Beginning with the first line of the data below, reproduce every line unchanged, ending with the line that holds "return link_mesh(name, me, mat, parent, color)".
-- Start Data supplied --
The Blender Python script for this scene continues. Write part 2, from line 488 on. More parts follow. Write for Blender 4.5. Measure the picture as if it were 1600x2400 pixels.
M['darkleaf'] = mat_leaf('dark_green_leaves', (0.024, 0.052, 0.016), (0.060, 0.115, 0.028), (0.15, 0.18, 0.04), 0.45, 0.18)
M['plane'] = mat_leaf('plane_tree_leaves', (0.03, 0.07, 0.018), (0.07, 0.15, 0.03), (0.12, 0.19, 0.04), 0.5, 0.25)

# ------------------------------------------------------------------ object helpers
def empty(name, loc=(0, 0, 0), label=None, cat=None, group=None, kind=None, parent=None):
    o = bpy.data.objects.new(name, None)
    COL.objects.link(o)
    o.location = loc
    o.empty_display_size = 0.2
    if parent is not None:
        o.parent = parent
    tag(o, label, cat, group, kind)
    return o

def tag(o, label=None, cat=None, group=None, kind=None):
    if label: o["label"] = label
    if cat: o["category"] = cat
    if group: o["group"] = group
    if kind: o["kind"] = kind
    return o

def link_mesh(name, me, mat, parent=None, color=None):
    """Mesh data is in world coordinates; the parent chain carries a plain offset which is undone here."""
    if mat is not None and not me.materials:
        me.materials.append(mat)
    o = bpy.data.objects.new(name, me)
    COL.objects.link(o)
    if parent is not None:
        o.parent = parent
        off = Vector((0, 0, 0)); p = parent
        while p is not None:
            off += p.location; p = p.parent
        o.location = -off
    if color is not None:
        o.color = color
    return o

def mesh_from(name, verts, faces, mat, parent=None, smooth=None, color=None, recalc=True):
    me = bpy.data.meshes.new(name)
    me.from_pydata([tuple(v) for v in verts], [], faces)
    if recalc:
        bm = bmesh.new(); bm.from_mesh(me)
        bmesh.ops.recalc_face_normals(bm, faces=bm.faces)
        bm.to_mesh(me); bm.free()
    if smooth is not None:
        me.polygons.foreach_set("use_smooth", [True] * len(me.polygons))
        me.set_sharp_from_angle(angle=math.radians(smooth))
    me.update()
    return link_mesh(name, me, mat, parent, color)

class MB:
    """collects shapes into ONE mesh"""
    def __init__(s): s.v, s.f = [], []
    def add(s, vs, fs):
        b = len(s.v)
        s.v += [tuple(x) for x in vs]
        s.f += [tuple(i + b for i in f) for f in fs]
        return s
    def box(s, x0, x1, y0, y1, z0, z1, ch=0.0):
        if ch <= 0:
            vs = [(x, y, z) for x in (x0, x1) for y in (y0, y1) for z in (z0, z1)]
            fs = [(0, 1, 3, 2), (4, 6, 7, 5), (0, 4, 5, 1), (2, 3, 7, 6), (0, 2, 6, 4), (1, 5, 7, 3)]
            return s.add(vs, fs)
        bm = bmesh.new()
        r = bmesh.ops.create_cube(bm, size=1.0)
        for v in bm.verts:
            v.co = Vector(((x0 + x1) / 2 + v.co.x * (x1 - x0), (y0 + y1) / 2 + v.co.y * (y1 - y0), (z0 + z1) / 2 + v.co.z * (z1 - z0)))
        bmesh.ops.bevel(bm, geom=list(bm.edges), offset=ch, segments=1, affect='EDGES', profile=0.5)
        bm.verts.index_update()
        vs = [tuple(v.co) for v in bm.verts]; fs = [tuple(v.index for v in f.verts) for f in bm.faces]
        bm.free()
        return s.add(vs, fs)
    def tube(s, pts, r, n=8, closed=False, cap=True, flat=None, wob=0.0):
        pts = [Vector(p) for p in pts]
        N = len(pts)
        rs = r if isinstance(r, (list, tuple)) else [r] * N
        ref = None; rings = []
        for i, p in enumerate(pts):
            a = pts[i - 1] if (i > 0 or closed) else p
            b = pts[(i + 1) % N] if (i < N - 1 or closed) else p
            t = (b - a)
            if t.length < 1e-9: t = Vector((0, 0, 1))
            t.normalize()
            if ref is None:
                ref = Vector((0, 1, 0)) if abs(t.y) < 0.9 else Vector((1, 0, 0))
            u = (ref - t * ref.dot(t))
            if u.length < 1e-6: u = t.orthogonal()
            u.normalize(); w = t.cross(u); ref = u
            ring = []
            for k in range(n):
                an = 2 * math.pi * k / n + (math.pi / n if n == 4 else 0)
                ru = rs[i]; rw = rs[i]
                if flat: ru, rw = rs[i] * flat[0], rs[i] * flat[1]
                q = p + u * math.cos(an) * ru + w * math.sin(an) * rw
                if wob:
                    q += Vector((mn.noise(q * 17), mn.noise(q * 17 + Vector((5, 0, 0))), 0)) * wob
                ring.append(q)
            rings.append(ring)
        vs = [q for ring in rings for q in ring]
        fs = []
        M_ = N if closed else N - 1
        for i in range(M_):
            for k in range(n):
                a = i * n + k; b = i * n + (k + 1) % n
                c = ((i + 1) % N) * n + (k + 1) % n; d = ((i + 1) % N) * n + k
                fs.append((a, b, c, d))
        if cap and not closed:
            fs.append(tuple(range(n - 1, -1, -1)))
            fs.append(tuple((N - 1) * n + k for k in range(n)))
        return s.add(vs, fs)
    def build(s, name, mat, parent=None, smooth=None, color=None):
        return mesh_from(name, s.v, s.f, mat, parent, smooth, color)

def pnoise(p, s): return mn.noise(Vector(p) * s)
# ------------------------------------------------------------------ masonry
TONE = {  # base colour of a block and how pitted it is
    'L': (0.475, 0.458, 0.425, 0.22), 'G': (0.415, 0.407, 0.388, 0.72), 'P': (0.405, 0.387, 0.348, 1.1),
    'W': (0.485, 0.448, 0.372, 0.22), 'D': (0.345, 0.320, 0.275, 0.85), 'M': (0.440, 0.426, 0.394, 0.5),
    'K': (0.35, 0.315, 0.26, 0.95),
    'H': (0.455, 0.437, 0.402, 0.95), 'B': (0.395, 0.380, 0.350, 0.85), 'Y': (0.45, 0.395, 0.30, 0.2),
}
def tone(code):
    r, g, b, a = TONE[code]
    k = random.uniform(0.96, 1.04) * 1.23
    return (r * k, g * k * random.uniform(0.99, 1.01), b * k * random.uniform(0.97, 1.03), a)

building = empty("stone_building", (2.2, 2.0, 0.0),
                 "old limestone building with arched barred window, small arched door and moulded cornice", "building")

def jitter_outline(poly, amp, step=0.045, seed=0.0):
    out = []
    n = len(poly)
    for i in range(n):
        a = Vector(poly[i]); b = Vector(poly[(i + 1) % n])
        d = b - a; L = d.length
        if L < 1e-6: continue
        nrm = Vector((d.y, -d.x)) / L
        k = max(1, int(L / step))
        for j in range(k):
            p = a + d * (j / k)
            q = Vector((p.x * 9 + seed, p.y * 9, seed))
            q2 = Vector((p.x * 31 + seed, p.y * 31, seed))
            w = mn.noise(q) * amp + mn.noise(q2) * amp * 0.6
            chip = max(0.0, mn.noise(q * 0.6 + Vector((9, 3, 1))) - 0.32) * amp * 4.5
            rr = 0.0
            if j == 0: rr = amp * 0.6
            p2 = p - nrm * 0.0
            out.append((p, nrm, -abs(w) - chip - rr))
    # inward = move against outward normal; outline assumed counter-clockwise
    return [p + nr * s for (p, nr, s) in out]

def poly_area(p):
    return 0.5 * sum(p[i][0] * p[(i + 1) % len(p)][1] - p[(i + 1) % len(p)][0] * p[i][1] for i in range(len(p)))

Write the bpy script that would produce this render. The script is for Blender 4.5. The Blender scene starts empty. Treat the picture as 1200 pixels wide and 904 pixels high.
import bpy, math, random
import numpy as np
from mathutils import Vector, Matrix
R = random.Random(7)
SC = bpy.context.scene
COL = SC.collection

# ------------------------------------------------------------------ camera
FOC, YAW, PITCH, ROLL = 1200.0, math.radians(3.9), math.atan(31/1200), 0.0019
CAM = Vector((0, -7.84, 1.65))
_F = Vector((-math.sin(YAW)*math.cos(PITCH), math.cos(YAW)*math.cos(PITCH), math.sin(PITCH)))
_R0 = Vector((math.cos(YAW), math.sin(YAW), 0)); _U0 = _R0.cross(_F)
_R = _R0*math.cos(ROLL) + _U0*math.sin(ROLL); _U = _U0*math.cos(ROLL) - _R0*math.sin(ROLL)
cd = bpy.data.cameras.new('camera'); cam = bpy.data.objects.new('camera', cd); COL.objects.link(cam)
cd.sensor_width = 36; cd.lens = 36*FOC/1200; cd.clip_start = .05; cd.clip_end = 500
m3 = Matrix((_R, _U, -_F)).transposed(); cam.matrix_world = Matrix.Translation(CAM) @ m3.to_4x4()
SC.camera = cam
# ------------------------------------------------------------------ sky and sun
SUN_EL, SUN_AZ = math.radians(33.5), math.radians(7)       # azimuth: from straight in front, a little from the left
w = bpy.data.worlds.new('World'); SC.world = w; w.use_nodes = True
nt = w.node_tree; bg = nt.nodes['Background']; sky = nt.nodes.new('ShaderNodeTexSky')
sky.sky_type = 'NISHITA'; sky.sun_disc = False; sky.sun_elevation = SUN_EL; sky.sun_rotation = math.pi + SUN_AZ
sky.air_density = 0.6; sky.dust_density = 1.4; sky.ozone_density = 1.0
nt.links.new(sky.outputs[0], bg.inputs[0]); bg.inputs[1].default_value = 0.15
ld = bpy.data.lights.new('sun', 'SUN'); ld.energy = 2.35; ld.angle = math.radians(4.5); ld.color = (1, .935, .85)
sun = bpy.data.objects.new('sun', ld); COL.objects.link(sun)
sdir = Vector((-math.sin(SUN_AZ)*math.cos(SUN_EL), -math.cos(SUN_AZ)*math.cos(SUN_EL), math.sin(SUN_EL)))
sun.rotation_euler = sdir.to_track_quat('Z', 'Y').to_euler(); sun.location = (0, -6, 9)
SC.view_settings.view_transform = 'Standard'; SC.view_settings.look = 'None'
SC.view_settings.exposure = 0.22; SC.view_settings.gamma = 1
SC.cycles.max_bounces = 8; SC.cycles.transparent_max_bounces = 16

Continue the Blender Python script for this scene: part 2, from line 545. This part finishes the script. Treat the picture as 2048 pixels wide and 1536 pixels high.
-- End Data supplied --
### Response below
The Blender Python script for this scene continues. Write part 2, from line 488 on. More parts follow. Write for Blender 4.5. Measure the picture as if it were 1600x2400 pixels.
M['darkleaf'] = mat_leaf('dark_green_leaves', (0.024, 0.052, 0.016), (0.060, 0.115, 0.028), (0.15, 0.18, 0.04), 0.45, 0.18)
M['plane'] = mat_leaf('plane_tree_leaves', (0.03, 0.07, 0.018), (0.07, 0.15, 0.03), (0.12, 0.19, 0.04), 0.5, 0.25)

# ------------------------------------------------------------------ object helpers
def empty(name, loc=(0, 0, 0), label=None, cat=None, group=None, kind=None, parent=None):
    o = bpy.data.objects.new(name, None)
    COL.objects.link(o)
    o.location = loc
    o.empty_display_size = 0.2
    if parent is not None:
        o.parent = parent
    tag(o, label, cat, group, kind)
    return o

def tag(o, label=None, cat=None, group=None, kind=None):
    if label: o["label"] = label
    if cat: o["category"] = cat
    if group: o["group"] = group
    if kind: o["kind"] = kind
    return o

def link_mesh(name, me, mat, parent=None, color=None):
    """Mesh data is in world coordinates; the parent chain carries a plain offset which is undone here."""
    if mat is not None and not me.materials:
        me.materials.append(mat)
    o = bpy.data.objects.new(name, me)
    COL.objects.link(o)
    if parent is not None:
        o.parent = parent
        off = Vector((0, 0, 0)); p = parent
        while p is not None:
            off += p.location; p = p.parent
        o.location = -off
    if color is not None:
        o.color = color
    return o

def mesh_from(name, verts, faces, mat, parent=None, smooth=None, color=None, recalc=True):
    me = bpy.data.meshes.new(name)
    me.from_pydata([tuple(v) for v in verts], [], faces)
    if recalc:
        bm = bmesh.new(); bm.from_mesh(me)
        bmesh.ops.recalc_face_normals(bm, faces=bm.faces)
        bm.to_mesh(me); bm.free()
    if smooth is not None:
        me.polygons.foreach_set("use_smooth", [True] * len(me.polygons))
        me.set_sharp_from_angle(angle=math.radians(smooth))
    me.update()
    return link_mesh(name, me, mat, parent, color)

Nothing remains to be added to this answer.